Start of Entries

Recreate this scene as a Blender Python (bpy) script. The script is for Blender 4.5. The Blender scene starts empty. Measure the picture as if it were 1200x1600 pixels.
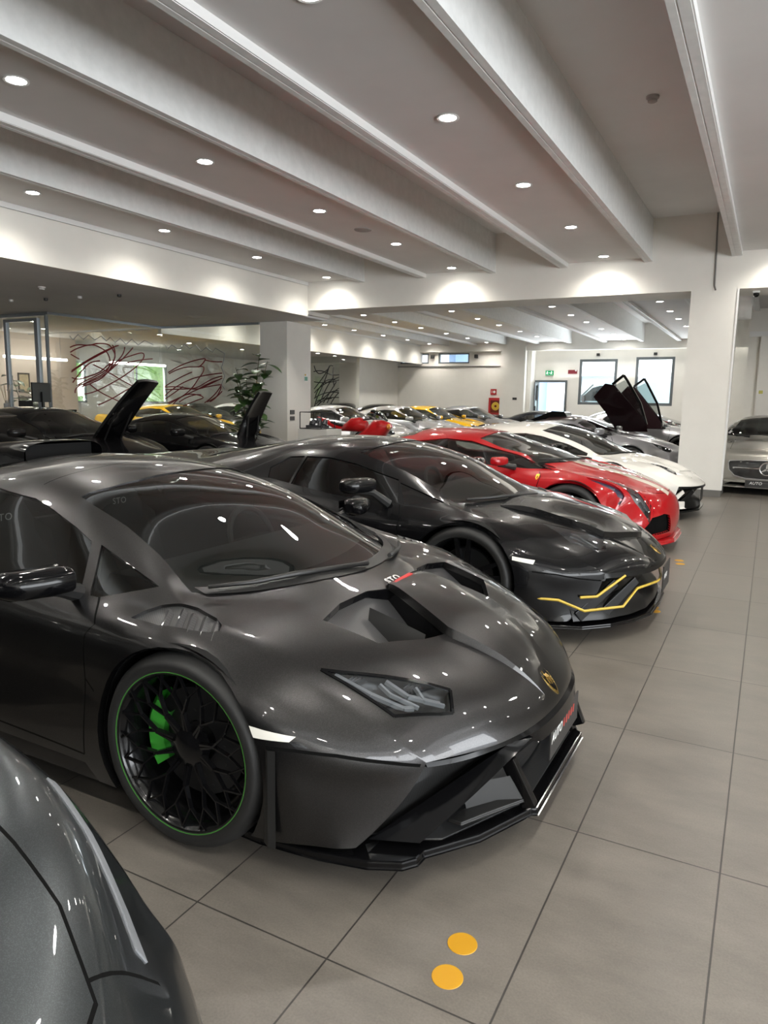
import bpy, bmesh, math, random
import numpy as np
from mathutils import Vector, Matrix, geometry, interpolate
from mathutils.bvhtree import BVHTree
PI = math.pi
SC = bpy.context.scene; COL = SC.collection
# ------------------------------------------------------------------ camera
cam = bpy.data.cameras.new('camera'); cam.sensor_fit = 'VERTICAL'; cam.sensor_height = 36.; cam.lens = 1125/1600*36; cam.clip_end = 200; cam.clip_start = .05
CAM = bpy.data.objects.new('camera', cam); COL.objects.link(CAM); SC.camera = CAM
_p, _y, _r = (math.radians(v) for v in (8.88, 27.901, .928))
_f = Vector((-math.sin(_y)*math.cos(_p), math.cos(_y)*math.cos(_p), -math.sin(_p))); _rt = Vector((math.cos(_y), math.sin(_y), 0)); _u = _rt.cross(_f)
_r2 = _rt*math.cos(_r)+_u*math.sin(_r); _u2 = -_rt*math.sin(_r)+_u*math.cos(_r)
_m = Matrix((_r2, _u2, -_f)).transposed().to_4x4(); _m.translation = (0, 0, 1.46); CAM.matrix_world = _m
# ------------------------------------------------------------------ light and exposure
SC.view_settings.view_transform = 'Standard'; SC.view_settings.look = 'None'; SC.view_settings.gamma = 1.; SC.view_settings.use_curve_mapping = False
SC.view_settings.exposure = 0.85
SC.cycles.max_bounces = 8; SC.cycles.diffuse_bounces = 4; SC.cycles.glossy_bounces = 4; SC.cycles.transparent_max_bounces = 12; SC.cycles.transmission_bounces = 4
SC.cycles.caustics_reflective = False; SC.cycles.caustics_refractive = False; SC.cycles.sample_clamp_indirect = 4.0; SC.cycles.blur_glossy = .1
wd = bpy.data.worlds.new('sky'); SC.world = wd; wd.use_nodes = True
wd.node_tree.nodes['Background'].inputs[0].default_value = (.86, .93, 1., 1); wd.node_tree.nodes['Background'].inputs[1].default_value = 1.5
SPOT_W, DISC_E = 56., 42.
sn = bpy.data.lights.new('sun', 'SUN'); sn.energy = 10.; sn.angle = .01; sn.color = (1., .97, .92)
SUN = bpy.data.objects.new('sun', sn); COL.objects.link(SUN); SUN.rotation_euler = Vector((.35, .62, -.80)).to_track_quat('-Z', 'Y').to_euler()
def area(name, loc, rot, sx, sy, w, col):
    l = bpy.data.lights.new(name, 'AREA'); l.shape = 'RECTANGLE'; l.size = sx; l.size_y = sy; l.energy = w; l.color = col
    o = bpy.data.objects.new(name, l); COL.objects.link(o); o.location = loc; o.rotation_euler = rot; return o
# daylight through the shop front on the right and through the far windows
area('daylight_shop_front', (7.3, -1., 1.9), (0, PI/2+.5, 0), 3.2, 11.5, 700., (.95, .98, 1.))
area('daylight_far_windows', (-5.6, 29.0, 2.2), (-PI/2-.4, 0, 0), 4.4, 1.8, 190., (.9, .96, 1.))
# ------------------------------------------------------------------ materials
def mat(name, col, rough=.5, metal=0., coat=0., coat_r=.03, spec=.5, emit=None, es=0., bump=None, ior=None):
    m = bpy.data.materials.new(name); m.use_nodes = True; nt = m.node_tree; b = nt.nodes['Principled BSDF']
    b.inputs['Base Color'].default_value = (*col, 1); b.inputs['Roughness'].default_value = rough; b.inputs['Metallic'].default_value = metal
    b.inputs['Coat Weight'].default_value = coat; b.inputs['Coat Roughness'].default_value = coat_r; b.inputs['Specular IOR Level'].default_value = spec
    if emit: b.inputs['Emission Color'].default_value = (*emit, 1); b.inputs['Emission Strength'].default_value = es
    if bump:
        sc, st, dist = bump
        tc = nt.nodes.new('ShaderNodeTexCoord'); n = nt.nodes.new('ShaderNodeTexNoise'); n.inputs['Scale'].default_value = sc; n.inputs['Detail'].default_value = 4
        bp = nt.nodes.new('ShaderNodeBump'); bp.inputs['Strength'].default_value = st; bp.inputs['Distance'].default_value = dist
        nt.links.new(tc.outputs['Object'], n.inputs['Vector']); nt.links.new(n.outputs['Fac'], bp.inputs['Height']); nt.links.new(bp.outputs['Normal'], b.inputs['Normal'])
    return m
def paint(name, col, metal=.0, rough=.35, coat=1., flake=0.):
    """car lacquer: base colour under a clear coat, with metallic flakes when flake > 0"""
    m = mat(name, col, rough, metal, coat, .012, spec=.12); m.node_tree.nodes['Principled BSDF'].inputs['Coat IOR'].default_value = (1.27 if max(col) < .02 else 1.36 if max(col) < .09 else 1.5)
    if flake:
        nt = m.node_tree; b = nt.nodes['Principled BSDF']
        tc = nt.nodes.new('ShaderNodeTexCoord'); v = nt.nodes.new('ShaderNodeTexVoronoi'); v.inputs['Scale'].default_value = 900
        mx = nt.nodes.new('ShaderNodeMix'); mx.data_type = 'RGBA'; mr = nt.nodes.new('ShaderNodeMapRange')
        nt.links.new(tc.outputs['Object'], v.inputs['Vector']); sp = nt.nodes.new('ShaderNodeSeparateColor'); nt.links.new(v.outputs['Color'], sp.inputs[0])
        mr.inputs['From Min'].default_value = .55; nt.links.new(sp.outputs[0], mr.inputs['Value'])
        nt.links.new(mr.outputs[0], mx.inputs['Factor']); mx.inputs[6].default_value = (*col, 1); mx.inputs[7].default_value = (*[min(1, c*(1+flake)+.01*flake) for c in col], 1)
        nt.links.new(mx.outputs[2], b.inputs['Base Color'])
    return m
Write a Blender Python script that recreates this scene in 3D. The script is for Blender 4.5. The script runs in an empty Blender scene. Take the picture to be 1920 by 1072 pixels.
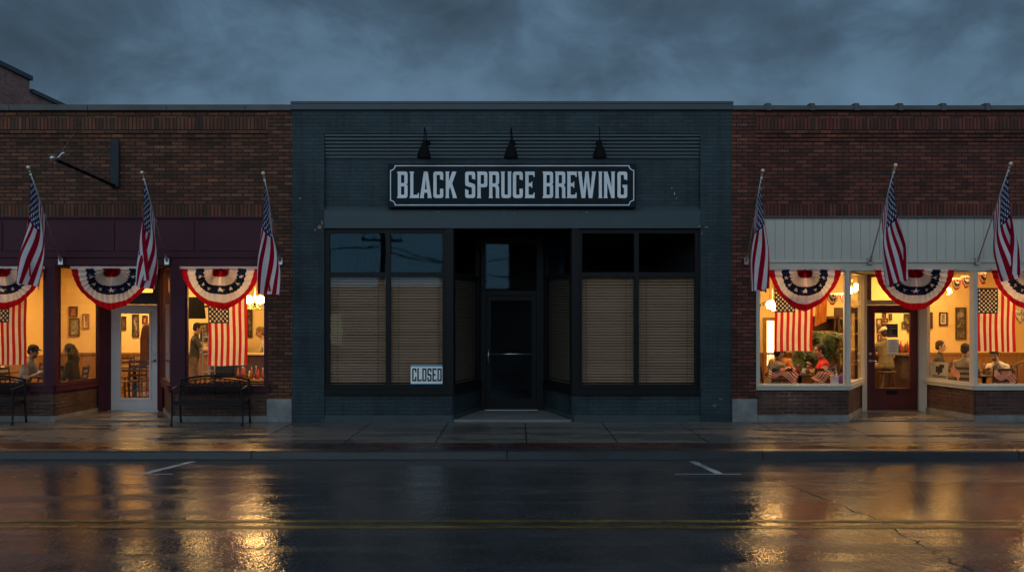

End of Entries

**What to do**
Leave images out of the retyped records; keep all else exact.

**Solution to this exercise**
Recreate this scene as a Blender Python (bpy) script. The script is for Blender 4.5. The Blender scene starts empty. Measure the picture as if it were 1200x1600 pixels.
import bpy, bmesh, math, random
import numpy as np
from mathutils import Vector, Matrix, geometry, interpolate
from mathutils.bvhtree import BVHTree
PI = math.pi
SC = bpy.context.scene; COL = SC.collection
# ------------------------------------------------------------------ camera
cam = bpy.data.cameras.new('camera'); cam.sensor_fit = 'VERTICAL'; cam.sensor_height = 36.; cam.lens = 1125/1600*36; cam.clip_end = 200; cam.clip_start = .05
CAM = bpy.data.objects.new('camera', cam); COL.objects.link(CAM); SC.camera = CAM
_p, _y, _r = (math.radians(v) for v in (8.88, 27.901, .928))
_f = Vector((-math.sin(_y)*math.cos(_p), math.cos(_y)*math.cos(_p), -math.sin(_p))); _rt = Vector((math.cos(_y), math.sin(_y), 0)); _u = _rt.cross(_f)
_r2 = _rt*math.cos(_r)+_u*math.sin(_r); _u2 = -_rt*math.sin(_r)+_u*math.cos(_r)
_m = Matrix((_r2, _u2, -_f)).transposed().to_4x4(); _m.translation = (0, 0, 1.46); CAM.matrix_world = _m
# ------------------------------------------------------------------ light and exposure
SC.view_settings.view_transform = 'Standard'; SC.view_settings.look = 'None'; SC.view_settings.gamma = 1.; SC.view_settings.use_curve_mapping = False
SC.view_settings.exposure = 0.85
SC.cycles.max_bounces = 8; SC.cycles.diffuse_bounces = 4; SC.cycles.glossy_bounces = 4; SC.cycles.transparent_max_bounces = 12; SC.cycles.transmission_bounces = 4
SC.cycles.caustics_reflective = False; SC.cycles.caustics_refractive = False; SC.cycles.sample_clamp_indirect = 4.0; SC.cycles.blur_glossy = .1
wd = bpy.data.worlds.new('sky'); SC.world = wd; wd.use_nodes = True
wd.node_tree.nodes['Background'].inputs[0].default_value = (.86, .93, 1., 1); wd.node_tree.nodes['Background'].inputs[1].default_value = 1.5
SPOT_W, DISC_E = 56., 42.
sn = bpy.data.lights.new('sun', 'SUN'); sn.energy = 10.; sn.angle = .01; sn.color = (1., .97, .92)
SUN = bpy.data.objects.new('sun', sn); COL.objects.link(SUN); SUN.rotation_euler = Vector((.35, .62, -.80)).to_track_quat('-Z', 'Y').to_euler()
def area(name, loc, rot, sx, sy, w, col):
    l = bpy.data.lights.new(name, 'AREA'); l.shape = 'RECTANGLE'; l.size = sx; l.size_y = sy; l.energy = w; l.color = col
    o = bpy.data.objects.new(name, l); COL.objects.link(o); o.location = loc; o.rotation_euler = rot; return o
# daylight through the shop front on the right and through the far windows
area('daylight_shop_front', (7.3, -1., 1.9), (0, PI/2+.5, 0), 3.2, 11.5, 700., (.95, .98, 1.))
area('daylight_far_windows', (-5.6, 29.0, 2.2), (-PI/2-.4, 0, 0), 4.4, 1.8, 190., (.9, .96, 1.))
# ------------------------------------------------------------------ materials
def mat(name, col, rough=.5, metal=0., coat=0., coat_r=.03, spec=.5, emit=None, es=0., bump=None, ior=None):
    m = bpy.data.materials.new(name); m.use_nodes = True; nt = m.node_tree; b = nt.nodes['Principled BSDF']
    b.inputs['Base Color'].default_value = (*col, 1); b.inputs['Roughness'].default_value = rough; b.inputs['Metallic'].default_value = metal
    b.inputs['Coat Weight'].default_value = coat; b.inputs['Coat Roughness'].default_value = coat_r; b.inputs['Specular IOR Level'].default_value = spec
    if emit: b.inputs['Emission Color'].default_value = (*emit, 1); b.inputs['Emission Strength'].default_value = es
    if bump:
        sc, st, dist = bump
        tc = nt.nodes.new('ShaderNodeTexCoord'); n = nt.nodes.new('ShaderNodeTexNoise'); n.inputs['Scale'].default_value = sc; n.inputs['Detail'].default_value = 4
        bp = nt.nodes.new('ShaderNodeBump'); bp.inputs['Strength'].default_value = st; bp.inputs['Distance'].default_value = dist
        nt.links.new(tc.outputs['Object'], n.inputs['Vector']); nt.links.new(n.outputs['Fac'], bp.inputs['Height']); nt.links.new(bp.outputs['Normal'], b.inputs['Normal'])
    return m
def paint(name, col, metal=.0, rough=.35, coat=1., flake=0.):
    """car lacquer: base colour under a clear coat, with metallic flakes when flake > 0"""
    m = mat(name, col, rough, metal, coat, .012, spec=.12); m.node_tree.nodes['Principled BSDF'].inputs['Coat IOR'].default_value = (1.27 if max(col) < .02 else 1.36 if max(col) < .09 else 1.5)
    if flake:
        nt = m.node_tree; b = nt.nodes['Principled BSDF']
        tc = nt.nodes.new('ShaderNodeTexCoord'); v = nt.nodes.new('ShaderNodeTexVoronoi'); v.inputs['Scale'].default_value = 900
        mx = nt.nodes.new('ShaderNodeMix'); mx.data_type = 'RGBA'; mr = nt.nodes.new('ShaderNodeMapRange')
        nt.links.new(tc.outputs['Object'], v.inputs['Vector']); sp = nt.nodes.new('ShaderNodeSeparateColor'); nt.links.new(v.outputs['Color'], sp.inputs[0])
        mr.inputs['From Min'].default_value = .55; nt.links.new(sp.outputs[0], mr.inputs['Value'])
        nt.links.new(mr.outputs[0], mx.inputs['Factor']); mx.inputs[6].default_value = (*col, 1); mx.inputs[7].default_value = (*[min(1, c*(1+flake)+.01*flake) for c in col], 1)
        nt.links.new(mx.outputs[2], b.inputs['Base Color'])
    return m
Write a Blender Python script that recreates this scene in 3D. The script is for Blender 4.5. The script runs in an empty Blender scene. Take the picture to be 1920 by 1072 pixels.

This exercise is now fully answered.